◆ Work required
The data below needs to be returned exactly, line for line.

◆ Given information
____

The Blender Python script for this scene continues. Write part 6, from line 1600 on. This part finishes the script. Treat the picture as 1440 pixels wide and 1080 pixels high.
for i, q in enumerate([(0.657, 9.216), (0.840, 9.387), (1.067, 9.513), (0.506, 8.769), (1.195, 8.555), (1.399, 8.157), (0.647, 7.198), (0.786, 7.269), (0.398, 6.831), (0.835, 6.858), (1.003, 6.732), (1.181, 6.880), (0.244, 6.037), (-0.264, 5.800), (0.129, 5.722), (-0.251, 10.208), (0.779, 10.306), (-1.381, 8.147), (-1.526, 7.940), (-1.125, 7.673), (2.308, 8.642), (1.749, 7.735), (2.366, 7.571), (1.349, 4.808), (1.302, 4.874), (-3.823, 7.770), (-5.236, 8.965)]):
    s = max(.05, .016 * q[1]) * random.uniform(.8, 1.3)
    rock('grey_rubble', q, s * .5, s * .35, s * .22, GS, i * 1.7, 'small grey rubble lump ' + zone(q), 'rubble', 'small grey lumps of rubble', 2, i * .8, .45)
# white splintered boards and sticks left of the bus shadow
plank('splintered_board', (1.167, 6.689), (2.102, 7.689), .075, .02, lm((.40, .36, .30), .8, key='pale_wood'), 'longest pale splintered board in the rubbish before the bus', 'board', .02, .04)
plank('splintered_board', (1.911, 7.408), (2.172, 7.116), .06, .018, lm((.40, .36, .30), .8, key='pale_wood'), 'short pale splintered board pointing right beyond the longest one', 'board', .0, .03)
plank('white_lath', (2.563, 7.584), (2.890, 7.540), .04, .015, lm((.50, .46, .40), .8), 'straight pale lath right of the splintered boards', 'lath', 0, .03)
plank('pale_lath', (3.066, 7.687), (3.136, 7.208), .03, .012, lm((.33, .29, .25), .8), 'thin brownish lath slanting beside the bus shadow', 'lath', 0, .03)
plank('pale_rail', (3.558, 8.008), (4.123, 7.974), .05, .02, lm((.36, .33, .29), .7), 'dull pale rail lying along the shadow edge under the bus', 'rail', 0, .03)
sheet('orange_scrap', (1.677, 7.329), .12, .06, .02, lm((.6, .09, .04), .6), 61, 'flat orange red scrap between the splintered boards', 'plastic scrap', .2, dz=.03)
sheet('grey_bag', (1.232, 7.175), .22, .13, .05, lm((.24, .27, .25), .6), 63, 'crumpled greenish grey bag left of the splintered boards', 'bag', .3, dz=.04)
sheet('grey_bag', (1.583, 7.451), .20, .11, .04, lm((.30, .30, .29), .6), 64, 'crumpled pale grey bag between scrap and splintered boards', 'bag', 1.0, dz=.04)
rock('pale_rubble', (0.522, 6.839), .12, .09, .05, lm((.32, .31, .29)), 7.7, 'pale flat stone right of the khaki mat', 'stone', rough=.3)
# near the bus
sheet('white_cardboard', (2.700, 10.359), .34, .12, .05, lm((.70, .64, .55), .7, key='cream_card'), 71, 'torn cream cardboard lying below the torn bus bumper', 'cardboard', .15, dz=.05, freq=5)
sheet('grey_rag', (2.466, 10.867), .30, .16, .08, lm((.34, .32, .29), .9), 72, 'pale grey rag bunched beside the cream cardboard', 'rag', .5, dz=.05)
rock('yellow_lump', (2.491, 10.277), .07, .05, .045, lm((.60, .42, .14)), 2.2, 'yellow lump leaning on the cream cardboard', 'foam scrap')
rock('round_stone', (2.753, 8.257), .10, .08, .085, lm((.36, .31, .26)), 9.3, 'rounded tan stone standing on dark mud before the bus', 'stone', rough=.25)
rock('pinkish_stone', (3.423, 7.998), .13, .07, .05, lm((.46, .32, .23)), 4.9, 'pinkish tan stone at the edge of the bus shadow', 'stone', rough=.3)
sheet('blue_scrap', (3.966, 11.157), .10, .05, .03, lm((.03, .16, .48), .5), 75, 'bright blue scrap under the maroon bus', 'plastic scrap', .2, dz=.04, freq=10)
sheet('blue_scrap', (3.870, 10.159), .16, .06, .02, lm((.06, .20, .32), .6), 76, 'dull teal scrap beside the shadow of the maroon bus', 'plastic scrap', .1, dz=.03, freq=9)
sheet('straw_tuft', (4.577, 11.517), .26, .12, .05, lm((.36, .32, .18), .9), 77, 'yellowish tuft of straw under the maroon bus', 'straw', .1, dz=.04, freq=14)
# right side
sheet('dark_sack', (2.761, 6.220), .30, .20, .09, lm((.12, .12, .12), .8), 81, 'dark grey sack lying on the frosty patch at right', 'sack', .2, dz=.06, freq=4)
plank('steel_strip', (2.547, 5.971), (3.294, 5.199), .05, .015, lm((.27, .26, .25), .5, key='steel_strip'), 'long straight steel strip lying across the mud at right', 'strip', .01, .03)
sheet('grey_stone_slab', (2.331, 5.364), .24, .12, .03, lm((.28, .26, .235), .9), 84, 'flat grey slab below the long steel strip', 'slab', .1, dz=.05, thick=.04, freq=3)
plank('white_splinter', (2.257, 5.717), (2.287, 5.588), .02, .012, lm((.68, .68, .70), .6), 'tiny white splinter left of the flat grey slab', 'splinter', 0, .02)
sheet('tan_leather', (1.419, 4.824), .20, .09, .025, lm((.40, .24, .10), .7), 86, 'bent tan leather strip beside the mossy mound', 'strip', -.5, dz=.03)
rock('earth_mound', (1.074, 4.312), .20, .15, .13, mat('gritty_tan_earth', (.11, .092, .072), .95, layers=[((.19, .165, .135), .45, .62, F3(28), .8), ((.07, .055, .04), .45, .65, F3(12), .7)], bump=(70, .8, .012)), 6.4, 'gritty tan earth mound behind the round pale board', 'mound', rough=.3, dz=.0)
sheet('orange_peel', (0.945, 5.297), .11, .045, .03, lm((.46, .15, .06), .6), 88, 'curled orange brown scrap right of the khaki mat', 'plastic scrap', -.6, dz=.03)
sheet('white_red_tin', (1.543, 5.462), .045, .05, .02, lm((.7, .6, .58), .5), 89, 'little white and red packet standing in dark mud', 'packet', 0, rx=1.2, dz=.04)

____

◆ Exercise solution
The Blender Python script for this scene continues. Write part 6, from line 1600 on. This part finishes the script. Treat the picture as 1440 pixels wide and 1080 pixels high.
for i, q in enumerate([(0.657, 9.216), (0.840, 9.387), (1.067, 9.513), (0.506, 8.769), (1.195, 8.555), (1.399, 8.157), (0.647, 7.198), (0.786, 7.269), (0.398, 6.831), (0.835, 6.858), (1.003, 6.732), (1.181, 6.880), (0.244, 6.037), (-0.264, 5.800), (0.129, 5.722), (-0.251, 10.208), (0.779, 10.306), (-1.381, 8.147), (-1.526, 7.940), (-1.125, 7.673), (2.308, 8.642), (1.749, 7.735), (2.366, 7.571), (1.349, 4.808), (1.302, 4.874), (-3.823, 7.770), (-5.236, 8.965)]):
    s = max(.05, .016 * q[1]) * random.uniform(.8, 1.3)
    rock('grey_rubble', q, s * .5, s * .35, s * .22, GS, i * 1.7, 'small grey rubble lump ' + zone(q), 'rubble', 'small grey lumps of rubble', 2, i * .8, .45)
# white splintered boards and sticks left of the bus shadow
plank('splintered_board', (1.167, 6.689), (2.102, 7.689), .075, .02, lm((.40, .36, .30), .8, key='pale_wood'), 'longest pale splintered board in the rubbish before the bus', 'board', .02, .04)
plank('splintered_board', (1.911, 7.408), (2.172, 7.116), .06, .018, lm((.40, .36, .30), .8, key='pale_wood'), 'short pale splintered board pointing right beyond the longest one', 'board', .0, .03)
plank('white_lath', (2.563, 7.584), (2.890, 7.540), .04, .015, lm((.50, .46, .40), .8), 'straight pale lath right of the splintered boards', 'lath', 0, .03)
plank('pale_lath', (3.066, 7.687), (3.136, 7.208), .03, .012, lm((.33, .29, .25), .8), 'thin brownish lath slanting beside the bus shadow', 'lath', 0, .03)
plank('pale_rail', (3.558, 8.008), (4.123, 7.974), .05, .02, lm((.36, .33, .29), .7), 'dull pale rail lying along the shadow edge under the bus', 'rail', 0, .03)
sheet('orange_scrap', (1.677, 7.329), .12, .06, .02, lm((.6, .09, .04), .6), 61, 'flat orange red scrap between the splintered boards', 'plastic scrap', .2, dz=.03)
sheet('grey_bag', (1.232, 7.175), .22, .13, .05, lm((.24, .27, .25), .6), 63, 'crumpled greenish grey bag left of the splintered boards', 'bag', .3, dz=.04)
sheet('grey_bag', (1.583, 7.451), .20, .11, .04, lm((.30, .30, .29), .6), 64, 'crumpled pale grey bag between scrap and splintered boards', 'bag', 1.0, dz=.04)
rock('pale_rubble', (0.522, 6.839), .12, .09, .05, lm((.32, .31, .29)), 7.7, 'pale flat stone right of the khaki mat', 'stone', rough=.3)
# near the bus
sheet('white_cardboard', (2.700, 10.359), .34, .12, .05, lm((.70, .64, .55), .7, key='cream_card'), 71, 'torn cream cardboard lying below the torn bus bumper', 'cardboard', .15, dz=.05, freq=5)
sheet('grey_rag', (2.466, 10.867), .30, .16, .08, lm((.34, .32, .29), .9), 72, 'pale grey rag bunched beside the cream cardboard', 'rag', .5, dz=.05)
rock('yellow_lump', (2.491, 10.277), .07, .05, .045, lm((.60, .42, .14)), 2.2, 'yellow lump leaning on the cream cardboard', 'foam scrap')
rock('round_stone', (2.753, 8.257), .10, .08, .085, lm((.36, .31, .26)), 9.3, 'rounded tan stone standing on dark mud before the bus', 'stone', rough=.25)
rock('pinkish_stone', (3.423, 7.998), .13, .07, .05, lm((.46, .32, .23)), 4.9, 'pinkish tan stone at the edge of the bus shadow', 'stone', rough=.3)
sheet('blue_scrap', (3.966, 11.157), .10, .05, .03, lm((.03, .16, .48), .5), 75, 'bright blue scrap under the maroon bus', 'plastic scrap', .2, dz=.04, freq=10)
sheet('blue_scrap', (3.870, 10.159), .16, .06, .02, lm((.06, .20, .32), .6), 76, 'dull teal scrap beside the shadow of the maroon bus', 'plastic scrap', .1, dz=.03, freq=9)
sheet('straw_tuft', (4.577, 11.517), .26, .12, .05, lm((.36, .32, .18), .9), 77, 'yellowish tuft of straw under the maroon bus', 'straw', .1, dz=.04, freq=14)
# right side
sheet('dark_sack', (2.761, 6.220), .30, .20, .09, lm((.12, .12, .12), .8), 81, 'dark grey sack lying on the frosty patch at right', 'sack', .2, dz=.06, freq=4)
plank('steel_strip', (2.547, 5.971), (3.294, 5.199), .05, .015, lm((.27, .26, .25), .5, key='steel_strip'), 'long straight steel strip lying across the mud at right', 'strip', .01, .03)
sheet('grey_stone_slab', (2.331, 5.364), .24, .12, .03, lm((.28, .26, .235), .9), 84, 'flat grey slab below the long steel strip', 'slab', .1, dz=.05, thick=.04, freq=3)
plank('white_splinter', (2.257, 5.717), (2.287, 5.588), .02, .012, lm((.68, .68, .70), .6), 'tiny white splinter left of the flat grey slab', 'splinter', 0, .02)
sheet('tan_leather', (1.419, 4.824), .20, .09, .025, lm((.40, .24, .10), .7), 86, 'bent tan leather strip beside the mossy mound', 'strip', -.5, dz=.03)
rock('earth_mound', (1.074, 4.312), .20, .15, .13, mat('gritty_tan_earth', (.11, .092, .072), .95, layers=[((.19, .165, .135), .45, .62, F3(28), .8), ((.07, .055, .04), .45, .65, F3(12), .7)], bump=(70, .8, .012)), 6.4, 'gritty tan earth mound behind the round pale board', 'mound', rough=.3, dz=.0)
sheet('orange_peel', (0.945, 5.297), .11, .045, .03, lm((.46, .15, .06), .6), 88, 'curled orange brown scrap right of the khaki mat', 'plastic scrap', -.6, dz=.03)
sheet('white_red_tin', (1.543, 5.462), .045, .05, .02, lm((.7, .6, .58), .5), 89, 'little white and red packet standing in dark mud', 'packet', 0, rx=1.2, dz=.04)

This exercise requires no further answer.